Scene script records
⁂

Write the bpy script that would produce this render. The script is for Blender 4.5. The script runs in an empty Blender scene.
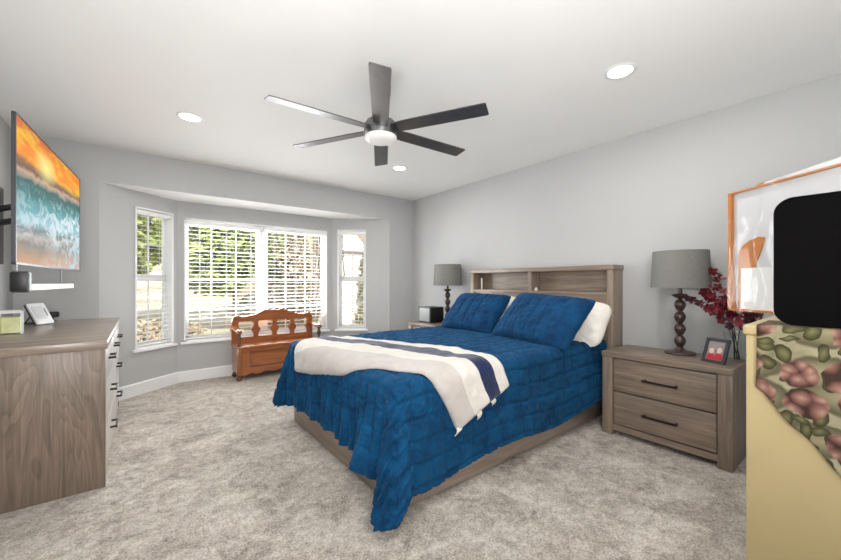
import bpy, bmesh, math, random
from mathutils import Vector, Matrix, noise
random.seed(7)
PI = math.pi
R = math.radians
scene = bpy.context.scene
COL = scene.collection

# ------------------------------------------------------------------ camera, light, exposure
cam_data = bpy.data.cameras.new('camera')
cam = bpy.data.objects.new('camera', cam_data)
COL.objects.link(cam)
cam.location = (0, 0, 1.22)
cam.rotation_euler = (PI / 2, 0, -0.6647)
cam_data.sensor_width = 36
cam_data.lens = 358.69 / 841 * 36
cam_data.shift_y = 0.00272
cam_data.clip_start = 0.02
scene.camera = cam

world = bpy.data.worlds.new('world')
scene.world = world
world.use_nodes = True
wn = world.node_tree
for n in list(wn.nodes):
    wn.nodes.remove(n)
w_out = wn.nodes.new('ShaderNodeOutputWorld')
w_bg = wn.nodes.new('ShaderNodeBackground')
w_sky = wn.nodes.new('ShaderNodeTexSky')
w_sky.sky_type = 'HOSEK_WILKIE'
w_sky.turbidity = 5
w_sky.ground_albedo = 0.5
w_sky.sun_direction = Vector((-0.3, -0.6, 0.75)).normalized()
w_mix = wn.nodes.new('ShaderNodeMixRGB')
w_mix.inputs[0].default_value = 0.7
w_mix.inputs[2].default_value = (0.95, 0.97, 1.0, 1)
wn.links.new(w_sky.outputs[0], w_mix.inputs[1])
wn.links.new(w_mix.outputs[0], w_bg.inputs[0])
wn.links.new(w_bg.outputs[0], w_out.inputs[0])
w_bg.inputs[1].default_value = 1.3

sun_d = bpy.data.lights.new('sun', 'SUN')
sun_d.energy = 6.0
sun_d.angle = R(2)
sun_d.color = (1, .95, .86)
sun = bpy.data.objects.new('sun', sun_d)
COL.objects.link(sun)
sun.rotation_euler = Vector((0.25, 0.75, -0.62)).to_track_quat('-Z', 'Y').to_euler()


def area(name, loc, direction, sx, sy, power, color=(1, 1, 1), shape='RECTANGLE'):
    d = bpy.data.lights.new(name, 'AREA')
    d.shape = shape
    d.size = sx
    d.size_y = sy
    d.energy = power
    d.color = color
    o = bpy.data.objects.new(name, d)
    COL.objects.link(o)
    o.location = loc
    o.rotation_euler = Vector(direction).to_track_quat('-Z', 'Y').to_euler()
    return o


# daylight through the three bay windows; unseen soft fill added behind the camera
area('daylight_bay', (1.35, 5.50, 1.35), (0, -1, 0.42), 1.8, 1.4, 104, (.97, .985, 1))
area('rear_fill', (1.2, -1.25, 1.6), (0.05, 1, 0.12), 3.0, 1.6, 5, (1, .98, .96))
# soft fill added beside the camera, aimed up to brighten the ceiling
area('ceiling_fill', (-.15, -.45, 1.45), (.55, .9, .9), 1.3, 1.3, 82, (1, .993, .975))
DOWNLIGHT_W = 10
scene.view_settings.view_transform = 'Standard'
scene.view_settings.look = 'None'
scene.view_settings.exposure = 0.2
scene.view_settings.gamma = 1
scene.view_settings.use_curve_mapping = False
scene.cycles.use_denoising = True
scene.cycles.max_bounces = 10
scene.cycles.diffuse_bounces = 6
scene.cycles.transparent_max_bounces = 24
scene.cycles.sample_clamp_indirect = 6
scene.cycles.caustics_reflective = False
scene.cycles.caustics_refractive = False


# ------------------------------------------------------------------ materials
def s2l(c):
    return tuple(((v / 255) / 12.92 if v / 255 <= .04045 else ((v / 255 + .055) / 1.055) ** 2.4) for v in c[:3]) + (1,)


class NT:
    def __init__(s, name):
        s.m = bpy.data.materials.new(name)
        s.m.use_nodes = True
        s.t = s.m.node_tree
        s.b = s.t.nodes['Principled BSDF']
        s.out = s.t.nodes['Material Output']

    def n(s, typ, **kw):
        k = s.t.nodes.new('ShaderNode' + typ)
        for a, v in kw.items():
            if a.startswith('i_'):
                key = a[2:]
                k.inputs[int(key) if key.isdigit() else key.replace('_', ' ')].default_value = v
            else:
                setattr(k, a, v)
        return k

    def l(s, a, b):
        s.t.links.new(a, b)

    def ramp(s, fac, stops, interp='LINEAR'):
        r = s.n('ValToRGB')
        r.color_ramp.interpolation = interp
        els = r.color_ramp.elements
        while len(els) < len(stops):
            els.new(0.5)
        for e, (p, c) in zip(els, stops):
            e.position = p
            e.color = c if len(c) == 4 else tuple(c) + (1,)
        s.l(fac, r.inputs[0])
        return r.outputs[0]

    def coords(s, scale=(1, 1, 1), kind='Object', rot=(0, 0, 0)):
        tc = s.n('TexCoord')
        mp = s.n('Mapping')
        mp.inputs['Scale'].default_value = scale
        mp.inputs['Rotation'].default_value = rot
        s.l(tc.outputs[kind], mp.inputs[0])
        return mp.outputs[0]

    def noise(s, vec, scale, detail=3, rough=.5, dist=0):
        k = s.n('TexNoise')
        k.inputs['Scale'].default_value = scale
        k.inputs['Detail'].default_value = detail
        k.inputs['Roughness'].default_value = rough
        k.inputs['Distortion'].default_value = dist
        s.l(vec, k.inputs['Vector'])
        return k.outputs[0]

    def math(s, op, a, b=None, c=None):
        k = s.n('Math', operation=op)
        for i, v in enumerate((a, b, c)):
            if v is None:
                continue
            if isinstance(v, (int, float)):
                k.inputs[i].default_value = v
            else:
                s.l(v, k.inputs[i])
        return k.outputs[0]

    def mix(s, fac, a, b, blend='MIX'):
        k = s.n('MixRGB', blend_type=blend)
        for i, v in enumerate((fac, a, b)):
            if isinstance(v, (int, float)):
                k.inputs[i].default_value = v
            elif isinstance(v, tuple):
                k.inputs[i].default_value = v
            else:
                s.l(v, k.inputs[i])
        return k.outputs[0]

    def bump(s, h, strength, dist=.01):
        k = s.n('Bump')
        k.inputs['Strength'].default_value = strength
        k.inputs['Distance'].default_value = dist
        s.l(h, k.inputs['Height'])
        s.l(k.outputs[0], s.b.inputs['Normal'])

    def base(s, c):
        if isinstance(c, tuple):
            s.b.inputs['Base Color'].default_value = c
        else:
            s.l(c, s.b.inputs['Base Color'])

    def set(s, **kw):
        for k, v in kw.items():
            s.b.inputs[k.replace('_', ' ')].default_value = v


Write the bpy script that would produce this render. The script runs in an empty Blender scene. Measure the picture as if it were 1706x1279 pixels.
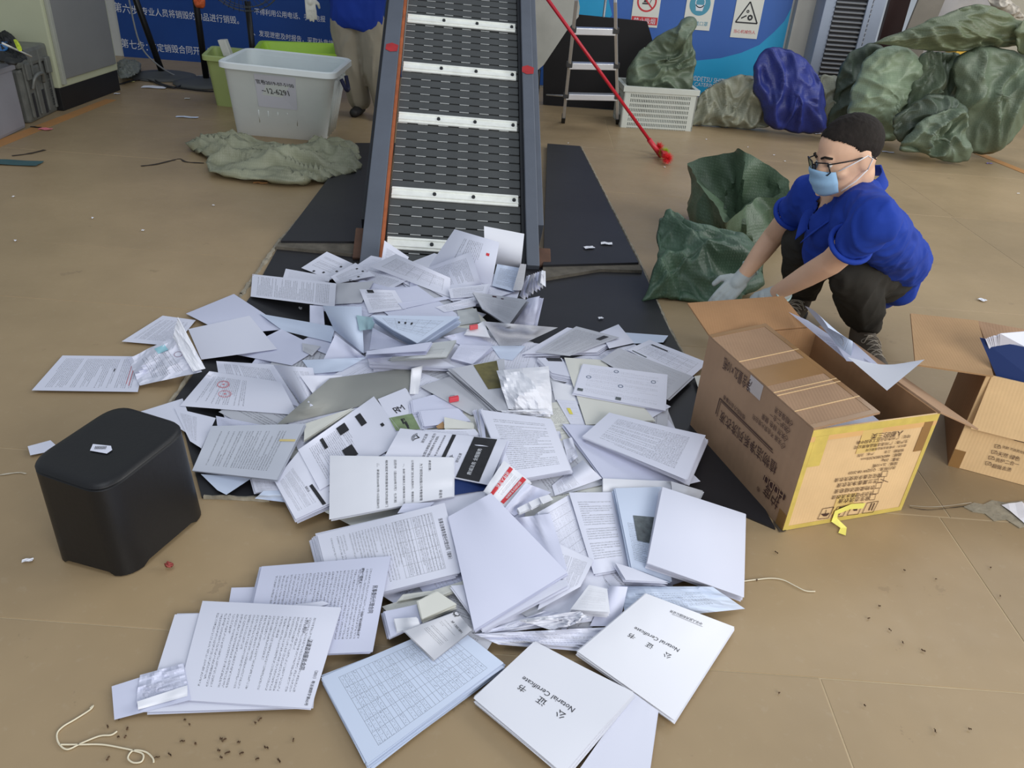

⁂

Given request: Reproduce only the lines running from the beginning of the entries above to the line holding "scene.camera = cam", inclusive. Pictures stay out of the copy.

Complete response:
Write the bpy script that would produce this render. The script is for Blender 4.5. The script runs in an empty Blender scene.
import bpy, bmesh, math, random
from mathutils import Vector, Matrix, noise
random.seed(7)
PI = math.pi
R = math.radians
scene = bpy.context.scene
COL = scene.collection

# ------------------------------------------------------------------ camera, light, exposure
cam_data = bpy.data.cameras.new('camera')
cam = bpy.data.objects.new('camera', cam_data)
COL.objects.link(cam)
cam.location = (0, 0, 1.22)
cam.rotation_euler = (PI / 2, 0, -0.6647)
cam_data.sensor_width = 36
cam_data.lens = 358.69 / 841 * 36
cam_data.shift_y = 0.00272
cam_data.clip_start = 0.02
scene.camera = cam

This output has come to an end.